China’s millionaires, a symbol of the country’s growing wealth, increased at their slowest rate in five years in 2012 as the economy and stock market stumbled, a survey showed.
The number of millionaires — defined as those with personal wealth of at least $1.6 million — rose just three per cent year-on-year to 1.05 million, said the independent Hurun Research Institute and consultancy GroupM Knowledge.
The number of “super-rich” Chinese — with personal wealth of at least 100 million yuan — went up only two per cent to 64,500, also the slowest pace in five years, according to the survey released yesterday.
The slowdown came as growth in the world’s second largest economy slipped to a 13-year low of 7.8 per cent in 2012.
Only a quarter of Chinese millionaires were “very confident” about the domestic economy in the coming two years, the survey showed, down from 28 per cent in 2011 and nearly half of those questioned in 2010.

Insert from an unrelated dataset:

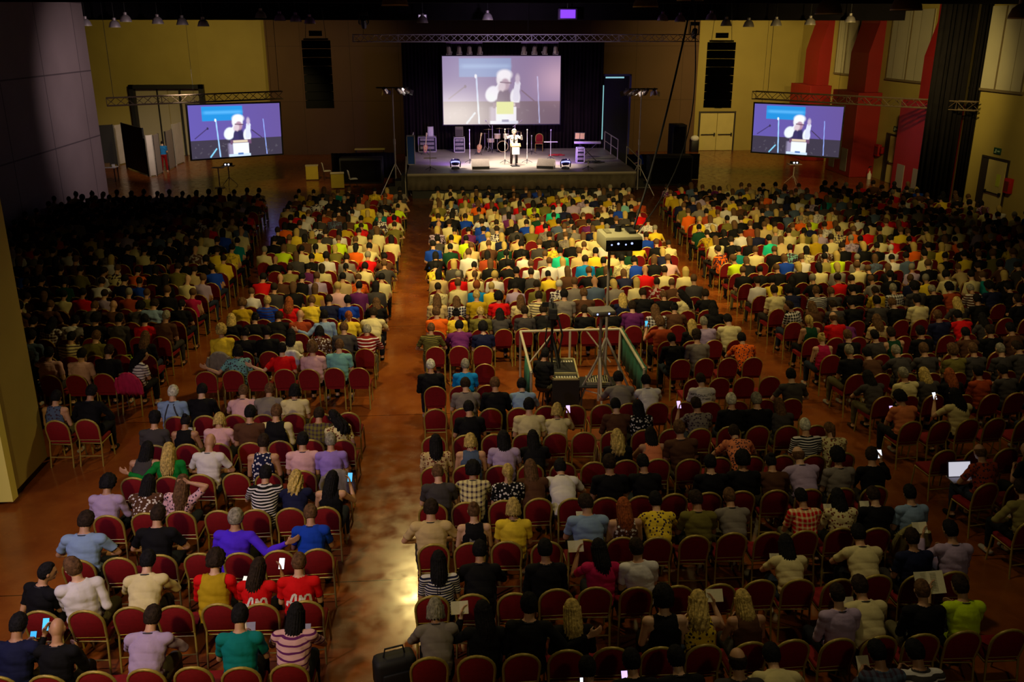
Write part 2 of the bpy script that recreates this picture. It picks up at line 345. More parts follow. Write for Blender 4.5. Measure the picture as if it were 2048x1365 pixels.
# exit signs, hose boxes, extinguishers
def exit_sign(loc, face, lab):
    e = empty('exit_sign', loc, 0, lab, 'sign', 'emergency exit signs')
    if face == 'x':
        MB().b2((-.04, -.25, -.13), (0, .25, .13), .01).build('sign_box', mat('dark_green_sign', (.01, .06, .035), .5), e)
        g = MB().b2((-.045, -.2, -.03), (-.041, -.02, .03)).b2((-.045, .04, -.08), (-.041, .12, .07)).b2((-.045, .1, -.08), (-.041, .2, -.04))
    else:
        MB().b2((-.25, -.04, -.13), (.25, 0, .13), .01).build('sign_box', mat('dark_green_sign', (.01, .06, .035), .5), e)
        g = MB().b2((-.2, -.045, -.03), (-.02, -.041, .03)).b2((.04, -.045, -.08), (.12, -.041, .07)).b2((.1, -.045, -.08), (.2, -.041, -.04))
    g.build('pictogram', mat('pale_pictogram', (.35, .5, .35), .6), e)
exit_sign((23.1, 46.0, 2.75), 'x', 'small dark green exit sign above the single door between red pillars')
exit_sign((23.1, 37.0, 2.75), 'x', 'small dark green exit sign above the door nearest the black drape')
exit_sign((17.9, 59.99, 2.85), 'y', 'small exit sign above the cream double door in the end wall')
def red_box(y, z, lab, w=.45, h=.6):
    e = empty('hose_cabinet', (23.1, y, z), 0, lab, 'fire hose cabinet', 'red fire cabinets')
    MB().b2((-.18, -w/2, -h/2), (0, w/2, h/2), .02).build('cabinet_body', mat('fire_red', (.5, .012, .01), .5), e)
    MB().b2((-.187, -w/2+.06, -h/2+.08), (-.181, w/2-.06, h/2-.12)).build('cabinet_window', mat('cabinet_pane', (.16, .03, .02), .2), e)
red_box(47.55, 1.5, 'red fire hose box between middle red pillar and single door')
red_box(47.05, 1.55, 'smaller red call point box beside the single door', .22, .35)
red_box(35.75, 1.5, 'red fire hose box beside the door past the black drape', .4, .6)
def extinguisher(loc, lab):
    e = empty('fire_extinguisher', loc, 0, lab, 'fire extinguisher', 'fire extinguishers on the floor')
    MB().lathe([(0, 0), (.08, 0), (.085, .03), (.085, .42), (.06, .5), (.025, .53), (0, .53)]).build('cylinder_body', MATS['fire_red'], e)
    MB().cyl((0, 0, .53), (0, 0, .6), .02).b2((-.02, -.02, .58), (.12, .02, .62)).build('valve_handle', BLACK, e)
    MB().tube([(0, .03, .57), (0, .12, .5), (0, .12, .2)], .012).build('hose', BLACK, e)
extinguisher((22.75, 47.72, 0), 'red fire extinguisher standing by the middle red pillar')
extinguisher((22.8, 52.2, 0), 'red fire extinguisher standing behind the middle red pillar')
e = empty('plastic_bottle', (22.6, 47.3, 0), 0, 'white plastic jug on the floor beside the fire extinguisher', 'jug')
MB().lathe([(0, 0), (.1, 0), (.11, .25), (.04, .36), (.03, .4), (0, .4)]).build('jug_body', WHITEP, e); MB().cyl((0, 0, .4), (0, 0, .44), .035).build('cap', WHITEP, e)
# black drapes beside the third pillar
def drape(name, x0, x1, z0, z1, Y, lab, n=40, amp=.09, m=MATTE, cat='curtain', group=None):
    mb = MB(); vs = []; fs = []
    for j in range(2):
        for i2 in range(n+1):
            x = x0+(x1-x0)*i2/n; a = amp*math.sin(i2*1.9)+amp*.5*math.sin(i2*.77)
            for z in (z0, z1): vs.append((x, Y+a+(.05 if j else 0), z))
    o = (n+1)*2
    for j in range(2):
        for i2 in range(n): b0 = j*o+i2*2; fs.append((b0, b0+2, b0+3, b0+1))
    for i2 in range(n): b0 = i2*2; fs += [(b0, b0+2, b0+2+o, b0+o), (b0+1, b0+3, b0+3+o, b0+1+o)]
    fs += [(0, 1, 1+o, o), (2*n, 2*n+1, 2*n+1+o, 2*n+o)]
    mb.add(vs, fs); ob = mb.build(name, m, None, 'full'); return tag(ob, lab, cat, group)
drape('side_drape', 20.95, 22.6, 0.02, 8.98, 39.2, 'tall black drape hanging in front of the third red pillar', 24)
drape('side_drape', 22.65, 23.05, 0.02, 8.98, 39.0, 'narrow black drape hanging next to the tall drape by the side door', 16)
# ---------------------------------------------------------------- stage
SX0, SX1, SY0, SY1, SZ = -1.75, 9.05, 42.9, 52.0, 1.2
st = MB().b2((SX0, SY0, SZ-.12), (SX1, SY1, SZ))
structure('stage_slab', st, mat('stage_floor', (.27, .23, .20), .45, noise=.18, nscale=1.3))
structure('stage_trim', MB().b2((SX0, SY0-.03, SZ-.06), (SX1, SY0-.002, SZ-.005)), mat('edge_strip', (.5, .46, .4), .5))
structure('stage_base', MB().b2((SX0+.2, SY0+.2, 0), (SX1-.2, SY1-.2, SZ-.12)), BLACK)
drape('stage_skirt', SX0, SX1, .42, SZ-.13, SY0-.0, 'grey brown pleated skirt hanging along the front edge of the stage', 120, .035, mat('stage_skirt_cloth', (.13, .105, .08), .8, noise=.25, nscale=2), 'stage skirt')
BY = 52.35
for n_, (a, b_) in enumerate(((-2.2, 1.4), (1.4, 5.2), (5.2, 9.0))):
    drape('backdrop_curtain', a, b_-.02, .02, 6.9, BY, ['black backdrop curtain behind the guitars end of the stage', 'black backdrop curtain behind the drums', 'black backdrop curtain behind the keyboard end of the stage'][n_], 60, .10, mat('backdrop_cloth', (.016, .010, .010), .95, noise=.3, nscale=1, spec=.1), group='backdrop curtains behind the stage')
drape('wing_drape', -6.0, -2.6, .02, 1.35, 49.5, 'low black drape beside the stage steps at the guitars end', 50, .05)
drape('wing_drape', 9.6, 13.5, .02, 1.35, 47.9, 'low black drape beside the stage at the keyboard end', 50, .05)
# pictures shown on the screens
def paint(kind, W=192, Hh=108):
    x, y = np.meshgrid(np.linspace(0, 1, W), np.linspace(1, 0, Hh)); y = 1-y      # y down
    A = lambda c: np.array(c, float)[None, None, :]
    def blob(cx, cy, rx, ry, rot=0, soft=.25):
        dx, dy = (x-cx)*16/9, (y-cy); c, s = math.cos(rot), math.sin(rot)
        u, v = dx*c+dy*s, -dx*s+dy*c; d = np.sqrt((u/rx)**2+(v/ry)**2); return np.clip((1+soft/2-d)/soft, 0, 1)[..., None]
    def rect(x0, y0, x1, y1, s=.006):
        return (np.clip((x-x0)/s+.5, 0, 1)*np.clip((x1-x)/s+.5, 0, 1)*np.clip((y-y0)/s+.5, 0, 1)*np.clip((y1-y)/s+.5, 0, 1))[..., None]
    def line(x0, y0, x1, y1, t):
        dx, dy = (x1-x0)*16/9, y1-y0; L = math.hypot(dx, dy); u = (((x-x0)*16/9)*dx+(y-y0)*dy)/L/L; u = np.clip(u, 0, 1)
        d = np.hypot((x-x0)*16/9-u*dx, (y-y0)-u*dy); return np.clip((t-d)/.006+.5, 0, 1)[..., None]
    def over(img, m, c): return img*(1-m)+A(c)*m
    img = np.zeros((Hh, W, 3))+A((.13, .10, .42))
    img = img*(1-.35*x[..., None])+A((.10, .05, .10))*x[..., None]*.5
    img = over(img, rect(.14, .03, .58, .30), (.02, .28, .72)); img = over(img, rect(.16, .12, .57, .17, .05), (.10, .45, .9))
    img = over(img, rect(-.1, .66, 1.1, 1.1), (.05, .04, .065))
    img = over(img, line(.05, .62, .18, .45, .008), (.05, .03, .1)); img = over(img, blob(.19, .44, .018, .025), (.04, .03, .08))
    img = over(img, line(.67, .50, .78, .66, .01), (.06, .04, .1))
    for sx, top, t, c in ((.285, .30, .012, (.35, .62, 1)), (.805, .30, .008, (.3, .42, .95))): img = over(img, line(sx, top, sx+.02, .98, t), c)
    img = over(img, blob(.28, .29, .02, .03), (.8, .9, 1))
    img = over(img, line(.2, .98, .27, .83, .012), (.25, .7, 1))
    for k in range(26):                                            # dim shapes of the band gear
        cx, cy = random.uniform(.02, .98), random.uniform(.72, .98); img = over(img, blob(cx, cy, random.uniform(.01, .03), .012, random.random()*3, .6)*.5, (.12, .11, .14))
    # speaker: dark waistcoat, white sleeves, white hair, hands by the face
    img = over(img, blob(.50, .66, .15, .24), (.035, .03, .10)); img = over(img, rect(.40, .74, .60, 1.0, .03), (.30, .26, .42))
    img = over(img, blob(.42, .55, .10, .12, .5), (.82, .88, 1)); img = over(img, line(.42, .6, .50, .42, .055), (.85, .9, 1))
    img = over(img, blob(.615, .60, .075, .13), (.85, .9, 1)); img = over(img, line(.62, .62, .635, .40, .045), (.72, .76, .95))
    img = over(img, blob(.635, .33, .035, .07, 0, .7), (.55, .45, .62))
    img = over(img, blob(.515, .34, .105, .125), (.85, .84, .88)); img = over(img, blob(.525, .27, .11, .075, 0, .5), (.95, .96, 1))
    img = over(img, blob(.53, .41, .065, .085, 0, .4), (.45, .26, .36)); img = over(img, blob(.50, .45, .055, .075, .4, .5), (.70, .55, .62))
    img = over(img, line(.49, .38, .58, .39, .009), (.12, .05, .10))
    img = over(img, blob(.49, .62, .05, .12), (.045, .035, .12))
    img = over(img, rect(.425, .68, .655, .76), (.16, .08, .16)); img = over(img, rect(.455, .685, .615, .73), (.75, .62, .45))
    img = over(img, rect(.450, .74, .625, .955), (.86, .92, .98)); img = over(img, rect(.40, .95, .64, 1.0), (.6, .75, .95)); img = over(img, rect(.50, .93, .56, .965), (.1, .2, .5))
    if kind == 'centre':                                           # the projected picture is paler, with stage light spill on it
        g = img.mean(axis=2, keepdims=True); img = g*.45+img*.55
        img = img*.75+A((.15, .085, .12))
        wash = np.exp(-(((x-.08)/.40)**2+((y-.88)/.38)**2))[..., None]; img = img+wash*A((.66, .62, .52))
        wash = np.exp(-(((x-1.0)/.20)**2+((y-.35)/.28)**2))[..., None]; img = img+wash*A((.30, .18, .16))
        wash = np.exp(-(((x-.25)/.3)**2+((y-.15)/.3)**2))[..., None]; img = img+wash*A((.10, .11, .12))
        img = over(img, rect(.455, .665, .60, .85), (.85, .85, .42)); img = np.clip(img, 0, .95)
    return img
def screen(name, P, kind, strength, lab, frame=.07, hang=8.99):
    """P: four corners, top-left, top-right, bottom-right, bottom-left"""
    P = [Vector(p) for p in P]; o = empty(name, (P[2]+P[3])/2, 0, lab, 'projection screen', 'screens showing the speaker'); org = o.location.copy()
    W, Hh = 192, 108; img = paint(kind, W, Hh)
    vs = []
    nrm = (P[1]-P[0]).cross(P[3]-P[0]).normalized(); nrm = nrm if nrm.y < 0 else -nrm
    for j in range(Hh):
        for i2 in range(W):
            u, v = i2/(W-1), j/(Hh-1); vs.append((P[0]*(1-u)*(1-v)+P[1]*u*(1-v)+P[2]*u*v+P[3]*(1-u)*v)-org+nrm*.03)
    fs = [(j*W+i2, (j+1)*W+i2, (j+1)*W+i2+1, j*W+i2+1) for j in range(Hh-1) for i2 in range(W-1)]
    me = bpy.data.meshes.new('picture'); me.from_pydata(vs, [], fs); me.materials.append(attr_emission('screen_light_'+kind, strength))
    at = me.color_attributes.new('picture', 'FLOAT_COLOR', 'POINT'); buf = np.ones((W*Hh, 4), np.float32); buf[:, :3] = img.reshape(-1, 3); at.data.foreach_set('color', buf.ravel())
    link('picture', me, o)
    m = MB(); ux = (P[1]-P[0]).normalized()
    Q = [p-org for p in P]; up = (P[0]-P[3]).normalized()
    def bar(a, b_): m.add([a-nrm*.05, b_-nrm*.05, b_+nrm*.05, a+nrm*.05], [(0, 1, 2, 3)])
    E4 = [Q[0]-ux*frame+up*frame, Q[1]+ux*frame+up*frame, Q[2]+ux*frame-up*frame, Q[3]-ux*frame-up*frame]
    for k in range(4):
        a, b_, c_, d_ = E4[k], E4[(k+1) % 4], Q[(k+1) % 4], Q[k]
        v8 = [p+nrm*s_ for s_ in (.05, -.05) for p in (a, b_, c_, d_)]
        m.add(v8, [(0, 1, 2, 3), (7, 6, 5, 4), (0, 4, 5, 1), (1, 5, 6, 2), (2, 6, 7, 3), (3, 7, 4, 0)])
    m.build('frame', BLACK, o)
    k8 = [p-nrm*s_ for s_ in (.0, .045) for p in Q]
    MB().add(k8, [(0, 1, 2, 3), (7, 6, 5, 4), (0, 4, 5, 1), (1, 5, 6, 2), (2, 6, 7, 3), (3, 7, 4, 0)]).build('backing', BLACK, o)
    for q in (Q[0].lerp(Q[1], .08), Q[0].lerp(Q[1], .92)): MB().tube([q, q+Vector((0, 0, hang-(q+org).z))], .007, 5).build('hanging_strap', BLACK, o)
    return o
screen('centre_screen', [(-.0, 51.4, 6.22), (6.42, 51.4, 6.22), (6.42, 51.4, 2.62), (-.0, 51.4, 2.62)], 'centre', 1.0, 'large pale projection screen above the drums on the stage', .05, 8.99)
screen('side_screen', [at_y(374, 211, 46), at_y(558, 206, 48.4), at_y(564, 307, 48.4), at_y(384, 319, 46)], 'left', 1.15, 'side screen angled by the tall black door portal')
screen('side_screen', [at_y(1510, 207, 47), at_y(1688, 214, 45.2), at_y(1677, 315, 45.2), at_y(1504, 303, 47)], 'right', 1.1, 'side screen angled by the red pillars')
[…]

China’s economic growth slipped further to 7.7 per cent in the January-March period this year and slowed to 7.5 per cent in the second quarter, raising alarm bells over possible deeper weakness.
Beijing, the nation’s capital and political centre, had the highest number of millionaires with 184,000, or 17.5 per cent of total, the survey said, ahead of the financial hub Shanghai on 147,000.
Stock market sluggishness also contributed to the slower growth of the wealthy population, with the Shanghai exchange’s benchmark index gaining only 3.17 per cent last year.
About 15 per cent — 160,000 — of Chinese millionaires named stock investments as their main source of wealth, down five per cent from 2011, according to the survey.
Real estate remained Chinese millionaires’ top investment choice despite government regulations aimed at cooling the market, the survey said, but they had a growing tendency to seek such investments overseas.